Noordoewer Housing Project Incomplete After Five Years

ABOUT 10 houses whose construction started about five years ago at Noordoewer settlement, have not been completed, while people are forced to live in shacks just few metres down the road.

The housing project, funded by government under its Build-Together housing programme, is a self-help programme initiated during the 199293 financial year to provide shelter to low and ultra-low income earners in the country. The programme was decentralised to regional councils and local authorities in the 199899 financial year.

However, in 2014 government incorporated the Build-Together programme into the mass housing programme to address the acute housing shortage in the country.

Ironically, just a few metres from these incomplete BTHP houses are nine houses built under the social housing scheme in the settlement that have remained vacant two years after completion and are being vandalised.

Residents who spoke to The Namibian said the houses remain vacant because they are not connected to the sewerage grid.

A BTHP beneficiary, who spoke on condition of anonymity, said she also had to wait five years before occupying her house due to the delayed completion.

The beneficiary also took the opportunity to complain about the poor workmanship of the contractors who built the houses, saying the walls have developed cracks.

“I live in fear as the house can collapse,” she said.

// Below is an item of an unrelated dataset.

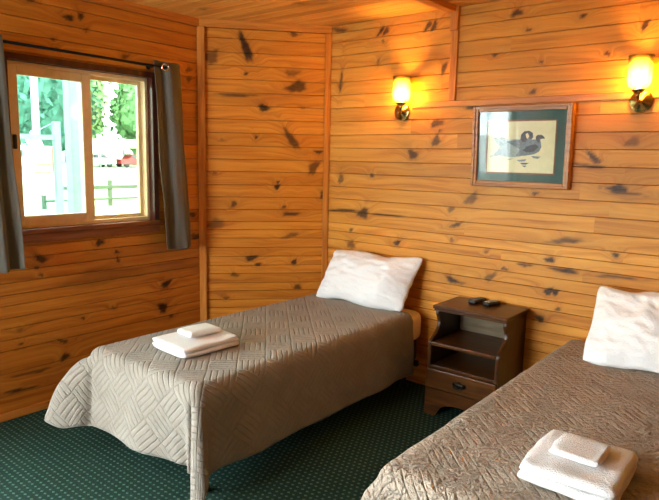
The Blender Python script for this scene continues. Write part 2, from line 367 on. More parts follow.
# ------------------------------------------------------------------ board walls
def board_wall(name, mat, P0, D, N, u0, u1, knots=(), holes=(), step=.02, courses=COURSES, gd=.009, gw=.0028, seed=0):
    """one wall of horizontal boards with open joints between them; P0 + D*u along, N into the room"""
    rng = np.random.RandomState(seed)
    us = list(np.linspace(u0, u1, max(2, int(round((u1-u0)/step))+1)))
    for h in holes: us = [u for u in us if min(abs(u-h[0]), abs(u-h[1])) > step*.3]+[h[0], h[1]]
    us = np.array(sorted(us))
    rows = []                                                     # (z, depth, board id of the strip above)
    for k in range(len(courses)-1):
        a, b = courses[k], courses[k+1]; n = max(2, int((b-a)/max(step, .011)))
        rows.append((a, -gd, k)); ins = list(np.linspace(a+gw, b-gw, n+1))
        for h in holes:
            for zz in (h[2], h[3]):
                if a+gw*1.2 < zz < b-gw*1.2: ins = [z for z in ins if abs(z-zz) > .004]+[zz]
        rows += [(z, 0.0, k) for z in sorted(ins)]
    rows.append((courses[-1], -gd, len(courses)-2))
    zs = np.array([r[0] for r in rows]); dp = np.array([r[1] for r in rows]); nu, nz = len(us), len(zs)
    Ug, Zg = np.meshgrid(us, zs, indexing='ij'); Dg = np.broadcast_to(dp, Ug.shape)
    V = np.stack([P0[0]+D[0]*Ug+N[0]*Dg, P0[1]+D[1]*Ug+N[1]*Dg, Zg], -1).reshape(-1, 3)
    kn = np.zeros_like(Ug); kf = np.zeros_like(Ug)
    for (ku, kz, ra, rb, an, st) in knots:
        du, dz = Ug-ku, Zg-kz; c, s = math.cos(an), math.sin(an)
        xa, xb = (du*c+dz*s)/ra, (-du*s+dz*c)/rb; tt = np.arctan2(xb, xa); q1, q2 = ku*37.1+kz*11, ku*17+kz*29
        e = np.hypot(xa, xb)*(1+.17*np.sin(2*tt+q1)+.15*np.sin(3*tt+q2)+.10*np.sin(7*tt+q1*2))
        kn = np.maximum(kn, st*np.clip((1.35-e)/.5, 0, 1)); kf = np.maximum(kf, st*np.exp(-(e/2.6)**2))
    bids = rng.rand(len(courses)+2); F = []; fb = []
    hb = [((us[i]+us[i+1])/2) for i in range(nu-1)]; zb = [((zs[j]+zs[j+1])/2) for j in range(nz-1)]
    bj = [rows[j][2] for j in range(nz-1)]
    splits = {k: (rng.uniform(u0, u1) if (u1-u0) > 2 else 99) for k in range(len(courses))}
    for i in range(nu-1):
        for j in range(nz-1):
            if any(h[0] < hb[i] < h[1] and h[2] < zb[j] < h[3] for h in holes): continue
            F.append((i*nz+j, (i+1)*nz+j, (i+1)*nz+j+1, i*nz+j+1)); k = bj[j]
            fb.append(bids[k] if hb[i] < splits[k] else (bids[k]*1.7+.31) % 1.0)
    nv0 = len(V); vs = V.tolist()
    # rough back of the wall, 12 cm behind, so the wall has a thickness
    cu = sorted({u0, u1, *[h[0] for h in holes], *[h[1] for h in holes]}); cz = sorted({0.0, H, *[h[2] for h in holes], *[h[3] for h in holes]})
    for a, b in zip(cu[:-1], cu[1:]):
        for c, d in zip(cz[:-1], cz[1:]):
            if any(h[0] < (a+b)/2 < h[1] and h[2] < (c+d)/2 < h[3] for h in holes): continue
            i0 = len(vs)
            for (u, z) in ((a, c), (b, c), (b, d), (a, d)):
                vs.append([P0[0]+D[0]*u-N[0]*.12, P0[1]+D[1]*u-N[1]*.12, z])
            F.append((i0, i0+1, i0+2, i0+3)); fb.append(.5)
    me = bpy.data.meshes.new(name); me.from_pydata(vs, [], F); me.update()
    npad = len(vs)-nv0
    for nm, arr in (('knot', kn), ('swirl', kf)):
        at = me.attributes.new(nm, 'FLOAT', 'POINT'); at.data.foreach_set('value', np.concatenate([arr.ravel(), np.zeros(npad)]).astype(np.float32))
    at = me.attributes.new('bid', 'FLOAT', 'FACE'); at.data.foreach_set('value', np.array(fb, dtype=np.float32))
    uvv = np.concatenate([np.stack([Ug.ravel(), Zg.ravel()], -1), np.zeros((npad, 2))]).astype(np.float32)
    l = me.uv_layers.new(name='UVMap'); idx = np.empty(len(me.loops), dtype=np.int32); me.loops.foreach_get('vertex_index', idx)
    l.data.foreach_set('uv', uvv[idx].ravel()); me.materials.append(mat)
    return struct(link(bpy.data.objects.new(name, me)))

WY0, WY1, WZ0, WZ1 = 1.455, 2.415, 1.045, 2.03      # window opening in the left wall
DY0, DY1, DZ1 = -1.60, .72, 2.10                    # glass door further along the same wall
rngk = random.Random(5)
def extra(u0, u1, n, z1=2.4): return [(rngk.uniform(u0, u1), rngk.uniform(.05, z1), rngk.uniform(.008, .03), rngk.uniform(.007, .016), rngk.uniform(-.3, .3), rngk.uniform(.5, .95)) for _ in range(n)]
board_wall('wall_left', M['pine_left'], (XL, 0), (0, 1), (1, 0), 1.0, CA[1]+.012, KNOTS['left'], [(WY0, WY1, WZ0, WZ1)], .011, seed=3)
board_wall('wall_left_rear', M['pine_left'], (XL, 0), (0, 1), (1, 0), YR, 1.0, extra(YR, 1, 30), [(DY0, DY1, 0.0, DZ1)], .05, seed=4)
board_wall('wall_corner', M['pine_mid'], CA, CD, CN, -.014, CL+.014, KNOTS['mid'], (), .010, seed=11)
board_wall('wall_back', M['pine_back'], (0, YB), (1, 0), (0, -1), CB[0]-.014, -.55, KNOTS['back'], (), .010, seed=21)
board_wall('wall_back_right', M['pine_back'], (0, YB), (1, 0), (0, -1), -.55, XR, extra(-.5, XR, 30), (), .03, seed=21)
board_wall('wall_right', M['pine_low_bounce'], (XR, 0), (0, -1), (-1, 0), -YB, -YR, extra(-YB, 3, 40), (), .06, seed=31)
board_wall('wall_rear', M['pine_low_bounce'], (0, YR), (-1, 0), (0, 1), -XR, -XL, extra(-2.5, 3.4, 40), [(1.65, 3.25, .80, 2.10)], .06, seed=41)  # opening is for the added rear window

mb = MB(); mb.box(XL-.1, XR+.1, YR-.1, YB+.1, -.12, 0); struct(mb.build('floor', M['carpet']))
# ceiling: tongue and groove boards parallel to the headboard wall
def ceiling():
    ys = []; y = YB+.02
    while y > YR-.05: ys.append(y); y -= .0925
    us = np.linspace(XL-.02, XR+.02, 160); rows = []
    for k, y in enumerate(ys[:-1]):
        rows += [(y, .008, k), (y-.003, 0, k), (y-.03, 0, k), (y-.06, 0, k), (y-.0895, 0, k)]
    rows.append((ys[-1], .008, len(ys)-2))
    yy = np.array([r[0] for r in rows]); dz = np.array([r[1] for r in rows])
    Ug, Yg = np.meshgrid(us, yy, indexing='ij'); Z = H+np.broadcast_to(dz, Ug.shape)
    V = np.stack([Ug, Yg, Z], -1).reshape(-1, 3); n = len(yy)
    o = grid_obj('ceiling', V, len(us), n, M['pine_ceiling'], None, np.stack([Ug.ravel(), Yg.ravel()], -1), False)
    me = o.data; rng = np.random.RandomState(9); b = rng.rand(400)
    fb = [b[rows[j][2]] for i in range(len(us)-1) for j in range(n-1)]
    at = me.attributes.new('bid', 'FLOAT', 'FACE'); at.data.foreach_set('value', np.array(fb, dtype=np.float32))
    kn = np.zeros_like(Ug); kf = np.zeros_like(Ug); r = random.Random(3)
    for _ in range(260):
        ku, kz = r.uniform(XL, XR), r.uniform(YR, YB); ra, rb = r.uniform(.015, .06), r.uniform(.010, .02)
        e = np.sqrt(((Ug-ku)/ra)**2+((Yg-kz)/rb)**2); kn = np.maximum(kn, .7*np.clip((1.4-e)/.9, 0, 1)); kf = np.maximum(kf, .8*np.exp(-(e/2.5)**2))
    for nm, arr in (('knot', kn), ('swirl', kf)):
        at = me.attributes.new(nm, 'FLOAT', 'POINT'); at.data.foreach_set('value', arr.ravel().astype(np.float32))
    # roof above
    return struct(o)
ceiling()
mb = MB(); mb.box(XL-.45, XR+.4, YR-.4, YB+.4, H+.03, H+.16); struct(mb.build('roof_deck', M['trim_h']))
# trims
def trim(n, mbx, mat): return struct(mbx.build('trim_%d' % n, mat))
def corner_prism(c, w_a, da, w_b, db, th):
    """plan polygon of a strip lying on two walls that meet at c"""
    da, db = np.array(da), np.array(db)
    na = np.array([da[1], -da[0]]); nb = np.array([db[1], -db[0]])
    return [tuple(c), tuple(c+da*w_a), tuple(c+da*w_a+th[0]), tuple(c+th[0]*.9+th[1]*.9), tuple(c+db*w_b+th[1]), tuple(c+db*w_b)]
nl, nb_ = np.array([1., 0.]), np.array([0., -1.])
def strip(c, d, w, n, th, z0, z1):
    c = np.array(c); d = np.array(d); n = np.array(n)
    return [tuple(c), tuple(c+d*w), tuple(c+d*w+n*th), tuple(c+n*th)], z0, z1
m = MB(); p, a, b = strip(CA-np.array([0, .012]), CD, .052, CN, .018, 0, 2.378); m.prism(p, a, b, 'XY', .003); trim(1, m, M['trim'])
m = MB(); p, a, b = strip(CB-CD*.042, CD, .042, CN, .014, 0, 2.378); m.prism(p, a, b, 'XY', .003); trim(2, m, M['trim'])
m = MB(); m.box(0, CL, -.018, 0, 2.380, H, .002); o = trim(3, m, M['trim_h']); o.location = (*CA, 0); o.rotation_euler = (0, 0, math.atan2(CD[1], CD[0]))
m = MB(); m.box(XL, XL+.018, -2.9, CA[1]-.003, 2.380, H, .002); trim(4, m, M['trim_y'])
m = MB(); m.box(-2.13, .8, YB-.014, YB, 1.838, 1.874, .003); trim(5, m, M['trim_h'])
m = MB(); m.box(-1.862, -1.815, YB-.02, YB, 1.874, H-.001, .003); m.box(-1.864, -1.813, YB-.034, YB-.02, 2.29, H-.001, .002); trim(6, m, M['trim'])
m = MB(); m.box(-1.90, -1.83, -2.9, YB-.001, H-.035, H, .003); trim(7, m, M['trim_y'])
m = MB(); m.box(XL, XL+.014, DY1+.06, CA[1], 0, .046, .004); struct(m.build('baseboard_left', M['trim_y']))
m = MB(); m.box(0, CL, -.014, 0, 0, .046, .003); o = struct(m.build('baseboard_corner', M['trim_h'])); o.location = (*CA, 0); o.rotation_euler = (0, 0, math.atan2(CD[1], CD[0]))
m = MB(); m.box(CB[0], XR, YB-.014, YB, 0, .046, .004); struct(m.build('baseboard_back', M['trim_h']))

# ------------------------------------------------------------------ window and glass door
def ring(mb, x0, x1, y0, y1, z0, z1, w, bev=.003, wb=None, mi=0):
    wb = wb or w
    mb.box(x0, x1, y0, y0+w, z0, z1, bev, mi=mi); mb.box(x0, x1, y1-w, y1, z0, z1, bev, mi=mi)
    mb.box(x0, x1, y0+w, y1-w, z1-w, z1, bev, mi=mi); mb.box(x0, x1, y0+w, y1-w, z0, z0+wb, bev, mi=mi); return mb
win = struct(empty('window_1', (XL, 1.93, 1.045)))
off = Matrix.Translation((-XL, -1.93, -1.045))
m = MB(); m.box(XL-.12, XL+.012, WY0, WY0+.028, WZ0+.03, WZ1, .003); m.box(XL-.12, XL+.012, WY1-.036, WY1, WZ0+.03, WZ1, .003); m.box(XL-.12, XL+.012, WY0+.028, WY1-.036, WZ1-.036, WZ1, .003)
m.build('window_casing', M['casing'], win, M=off)
m = MB(); m.box(XL-.12, XL+.02, WY0-.01, WY1+.01, WZ0, WZ0+.03, .005); m.box(XL, XL+.014, WY0, WY1, WZ0-.05, WZ0, .003)
m.build('window_sill', M['sill'], win, M=off)
iy0, iy1, iz0, iz1 = WY0+.028, WY1-.036, WZ0+.03, WZ1-.036
m = MB(); ring(m, XL-.118, XL-.04, iy0, iy1, iz0, iz1, .022); m.build('window_frame', M['vinyl'], win, M=off)
def sash(name, xa, xb, y0, y1, z0, z1, w, glass, wr=None):
    mm = MB(); ring(mm, xa, xb, y0, y1, z0, z1, w); s_ = mm.build(name, M['vinyl'], win, M=off)
    g_ = MB(); g_.box((xa+xb)/2-.003, (xa+xb)/2+.003, y0+w-.004, y1-w+.004, z0+w-.004, z1-w+.004); g_.build('window_pane', glass, s_, M=off)
    return s_
s1 = sash('sliding_sash', XL-.074, XL-.046, iy0+.014, 1.985, iz0+.012, iz1-.012, .058, M['pane_tint'])
m = MB(); m.box(XL-.046, XL-.028, iy0+.028, iy0+.048, 1.52, 1.60, .006); m.build('sash_latch', M['black_plastic'], s1, M=off)
sash('fixed_sash', XL-.112, XL-.084, 1.935, iy1-.012, iz0+.01, iz1-.01, .034, M['pane'])
door = struct(empty('door_1', (XL, -1.0, 0)))
dof = Matrix.Translation((-XL, 1.0, 0))
m = MB(); ring(m, XL-.12, XL+.01, DY0, DY1, 0, DZ1, .05, .004, .03); m.build('door_frame', M['vinyl_white'], door, M=dof)
for (a, b, xo) in ((DY0+.05, -.405, -.05), (-.475, DY1-.05, -.09)):
    m = MB(); ring(m, XL+xo-.015, XL+xo+.015, a, b, .03, DZ1-.05, .07, .004); pn = m.build('door_panel', M['vinyl_white'], door, M=dof)
    m = MB(); m.box(XL+xo-.003, XL+xo+.003, a+.066, b-.066, .096, DZ1-.116); m.build('door_pane', M['pane_clear'], pn, M=dof)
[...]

The regional councillor for the Karasburg Constituency, Paulus Efraim, said the BTHP houses could not be completed due to financial constraints adding that for the current financial year Karas Regional Council had made a budget allocation to complete the houses.

Efraim dismissed claims that the BTHP houses had remained incomplete for the past five years, insisting that construction only begun about two years ago.

“The social houses were also completed only last year,” added Efraim, dismissing claims that the houses remain vacant despite being completed two years ago.

Efraim also rejected claims that the completed social houses are not connected to the sewerage grid. He however explained that the local authority had decided that the beneficiaries could only move into the houses following the completion of the settlement’s sewerage network.

“We have already invited tenders to bid for the upgrading works,” Efraim added.

According to Efraim, consulting engineers indicated that the completion of the upgrading works on the sewer grid will take long due to some technical aspects.


Despite complaints of poor service delivery and unfinished houses, locals have allocated themselves plots in the informal area known as ‘Paaie Kamp’ meaning Road Camp.

“Here you just grab a plot and afterwards register it for N$ 200 at the settlement office,” said David Goliath who erected a shack for his family in the Paaie Kamp area.

“The area in which we live is a health hazard, We live by God’s grace,” said Goliath referring to lack of basic amenities such as running water, electricity, waste removal or sanitation facilities.

“When we complain and request basic municipal services, we are told to wait. Until when must we wait? Are we waiting for an answer to come from heaven? We also want to live comfortably,” Goliath said.